Using the Fluid Properties module

Implementation

PorousFlow can use any of the UserObjects in the Fluid Properties module that use the pressure-temperature formulation. A fluid is included in the input file by adding the following block

[./FluidProperties]
  [./water]
    type = Water97FluidProperties
  [../]
[../]
(modules/porous_flow/test/tests/fluids/h2o.i)

To calculate fluid properties, a PorousFlowSingleComponentFluid Material can be used by adding

[Materials]
  [./temperature]
    type = PorousFlowTemperature
    at_nodes = false
    temperature = temp
  [../]
  [./ppss]
    type = PorousFlow1PhaseFullySaturated
    at_nodes = false
    porepressure = pp
  [../]
  [./water]
    type = PorousFlowSingleComponentFluid
    at_nodes = false
    temperature_unit = Kelvin
    fp = water
    phase = 0
  [../]
[]
(modules/porous_flow/test/tests/fluids/h2o.i)

Fluid density, viscosity, internal energy and enthalpy are calculated by this material (depending on the options chosen, see PorousFlowSingleComponentFluid for details).

Multiple fluids can be included by simply adding additional fluids to the Modules block and corresponding PorousFlowSingleComponentFluid entries in the Materials block.

Due to this design, it is trivial to change the fluid used by simply swapping out the Fluid Properties UserObjects.

note

The fluid properties UserObjects expect temperature in Kelvin.

If the input file uses temperature in Celcius, the temperature_unit option in PorousFlowSingleComponentFluid must be set to Celcius.

Performance

Computing fluid properties such as density and viscosity can be expensive when using detailed fluid equations of state (such as Water97FluidProperties or CO2FluidProperties). In some cases, these computations can be a significant proportion of the overall time taken.
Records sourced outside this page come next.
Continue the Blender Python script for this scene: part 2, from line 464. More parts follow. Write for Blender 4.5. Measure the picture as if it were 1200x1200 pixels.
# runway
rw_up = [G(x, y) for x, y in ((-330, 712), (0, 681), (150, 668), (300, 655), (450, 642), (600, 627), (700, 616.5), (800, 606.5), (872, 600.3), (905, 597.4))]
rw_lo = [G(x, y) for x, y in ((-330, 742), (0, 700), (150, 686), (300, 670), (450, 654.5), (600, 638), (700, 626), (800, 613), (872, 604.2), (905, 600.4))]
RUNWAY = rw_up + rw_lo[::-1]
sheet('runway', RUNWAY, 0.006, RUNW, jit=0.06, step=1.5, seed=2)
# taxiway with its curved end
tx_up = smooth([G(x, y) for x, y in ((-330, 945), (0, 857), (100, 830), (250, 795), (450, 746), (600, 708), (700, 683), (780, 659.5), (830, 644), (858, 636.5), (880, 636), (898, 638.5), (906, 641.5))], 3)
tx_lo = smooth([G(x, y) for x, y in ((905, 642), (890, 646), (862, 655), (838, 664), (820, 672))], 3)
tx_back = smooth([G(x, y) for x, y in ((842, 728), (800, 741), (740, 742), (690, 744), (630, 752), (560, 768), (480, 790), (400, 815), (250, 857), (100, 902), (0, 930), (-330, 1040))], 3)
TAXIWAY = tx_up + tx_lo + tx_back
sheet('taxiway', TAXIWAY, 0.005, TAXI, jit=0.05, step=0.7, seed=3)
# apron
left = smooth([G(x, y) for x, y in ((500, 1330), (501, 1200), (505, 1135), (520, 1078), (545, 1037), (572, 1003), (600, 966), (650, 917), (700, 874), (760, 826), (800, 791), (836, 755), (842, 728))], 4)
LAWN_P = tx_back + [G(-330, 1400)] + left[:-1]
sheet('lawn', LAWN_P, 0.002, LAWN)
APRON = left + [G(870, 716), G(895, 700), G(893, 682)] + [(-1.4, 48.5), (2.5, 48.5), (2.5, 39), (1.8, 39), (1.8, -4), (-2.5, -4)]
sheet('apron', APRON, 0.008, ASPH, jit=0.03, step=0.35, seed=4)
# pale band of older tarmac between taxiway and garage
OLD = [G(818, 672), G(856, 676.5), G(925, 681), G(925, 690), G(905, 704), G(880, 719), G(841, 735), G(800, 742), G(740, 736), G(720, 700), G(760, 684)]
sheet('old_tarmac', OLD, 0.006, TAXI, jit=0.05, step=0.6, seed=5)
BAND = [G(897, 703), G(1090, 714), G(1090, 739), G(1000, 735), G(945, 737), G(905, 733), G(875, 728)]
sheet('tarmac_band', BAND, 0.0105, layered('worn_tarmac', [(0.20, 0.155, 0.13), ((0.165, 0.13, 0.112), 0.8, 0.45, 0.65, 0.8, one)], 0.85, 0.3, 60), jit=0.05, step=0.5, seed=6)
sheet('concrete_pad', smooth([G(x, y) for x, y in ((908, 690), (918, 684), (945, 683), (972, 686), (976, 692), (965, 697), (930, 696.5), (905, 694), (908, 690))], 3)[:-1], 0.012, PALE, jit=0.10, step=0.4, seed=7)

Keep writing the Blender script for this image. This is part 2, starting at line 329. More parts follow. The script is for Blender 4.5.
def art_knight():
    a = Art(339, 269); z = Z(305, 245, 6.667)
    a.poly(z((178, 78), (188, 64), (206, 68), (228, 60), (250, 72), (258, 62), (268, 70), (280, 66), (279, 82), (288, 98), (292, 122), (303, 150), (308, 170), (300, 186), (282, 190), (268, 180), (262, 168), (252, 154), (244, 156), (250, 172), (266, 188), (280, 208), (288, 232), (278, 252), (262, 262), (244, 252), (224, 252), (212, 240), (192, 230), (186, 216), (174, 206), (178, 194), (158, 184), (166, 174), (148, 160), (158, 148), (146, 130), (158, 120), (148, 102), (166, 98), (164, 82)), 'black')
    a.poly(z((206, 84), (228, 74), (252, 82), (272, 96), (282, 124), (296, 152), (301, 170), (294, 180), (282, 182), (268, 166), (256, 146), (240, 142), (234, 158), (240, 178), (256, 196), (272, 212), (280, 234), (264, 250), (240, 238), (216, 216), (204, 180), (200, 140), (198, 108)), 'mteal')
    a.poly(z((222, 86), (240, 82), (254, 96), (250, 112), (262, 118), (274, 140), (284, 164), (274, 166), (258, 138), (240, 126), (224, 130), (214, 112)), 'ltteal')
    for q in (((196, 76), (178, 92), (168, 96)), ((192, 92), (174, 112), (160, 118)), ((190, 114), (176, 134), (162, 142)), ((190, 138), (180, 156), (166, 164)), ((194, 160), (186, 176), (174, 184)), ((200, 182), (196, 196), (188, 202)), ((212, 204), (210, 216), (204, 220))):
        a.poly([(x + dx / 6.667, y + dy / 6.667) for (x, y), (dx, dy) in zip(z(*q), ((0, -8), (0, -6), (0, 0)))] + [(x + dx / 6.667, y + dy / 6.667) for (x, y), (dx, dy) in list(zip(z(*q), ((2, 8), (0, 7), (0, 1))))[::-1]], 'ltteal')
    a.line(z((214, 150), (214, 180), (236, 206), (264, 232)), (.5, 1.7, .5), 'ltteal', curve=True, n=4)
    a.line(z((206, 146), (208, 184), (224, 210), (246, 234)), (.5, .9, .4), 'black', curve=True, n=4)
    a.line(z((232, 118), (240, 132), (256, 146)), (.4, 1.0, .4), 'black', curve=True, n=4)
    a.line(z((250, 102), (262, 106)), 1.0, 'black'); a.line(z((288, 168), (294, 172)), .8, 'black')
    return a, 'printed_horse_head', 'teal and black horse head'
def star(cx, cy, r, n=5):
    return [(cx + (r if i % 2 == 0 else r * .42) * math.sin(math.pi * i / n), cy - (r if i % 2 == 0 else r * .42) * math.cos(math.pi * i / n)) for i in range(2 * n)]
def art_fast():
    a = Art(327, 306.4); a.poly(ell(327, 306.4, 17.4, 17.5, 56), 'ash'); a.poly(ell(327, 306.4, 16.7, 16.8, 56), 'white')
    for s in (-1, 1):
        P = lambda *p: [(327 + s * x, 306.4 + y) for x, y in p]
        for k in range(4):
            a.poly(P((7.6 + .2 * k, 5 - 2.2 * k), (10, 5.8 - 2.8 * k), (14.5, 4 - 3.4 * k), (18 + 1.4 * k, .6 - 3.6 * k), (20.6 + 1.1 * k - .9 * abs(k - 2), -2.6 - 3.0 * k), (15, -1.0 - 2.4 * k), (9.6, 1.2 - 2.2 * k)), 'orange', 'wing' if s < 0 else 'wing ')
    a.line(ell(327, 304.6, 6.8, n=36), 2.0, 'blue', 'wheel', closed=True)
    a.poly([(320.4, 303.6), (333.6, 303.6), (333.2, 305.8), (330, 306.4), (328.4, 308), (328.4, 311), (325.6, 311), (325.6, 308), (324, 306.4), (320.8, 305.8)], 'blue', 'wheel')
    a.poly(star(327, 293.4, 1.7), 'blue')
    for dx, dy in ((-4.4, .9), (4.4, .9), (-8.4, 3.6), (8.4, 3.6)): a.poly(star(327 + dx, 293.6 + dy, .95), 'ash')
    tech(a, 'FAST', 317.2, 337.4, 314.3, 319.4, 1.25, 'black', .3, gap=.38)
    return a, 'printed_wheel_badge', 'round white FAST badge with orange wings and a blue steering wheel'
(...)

In order to reduce the computational expense of using high-precision fluid formulations, the Fluid Properties module provides a general UserObject that uses bicubic interpolation to calculate fluid properties, see TabulatedFluidProperties for details. Using interpolation to calculate fluid properties can significantly reduce the computational expense (particularly for CO2FluidProperties, where the density is calculated iteratively from pressure and temperature).

In the PorousFlow module, fluid density and viscosity are typically calculated at the same time. To achieve the maximum benefit from TabulatedFluidProperties, users should ensure that both density and viscosity are calculated by interpolation, by either providing them in the supplied properties file, or making sure that both are specified in the interpolated_properties input parameter if no data file exists.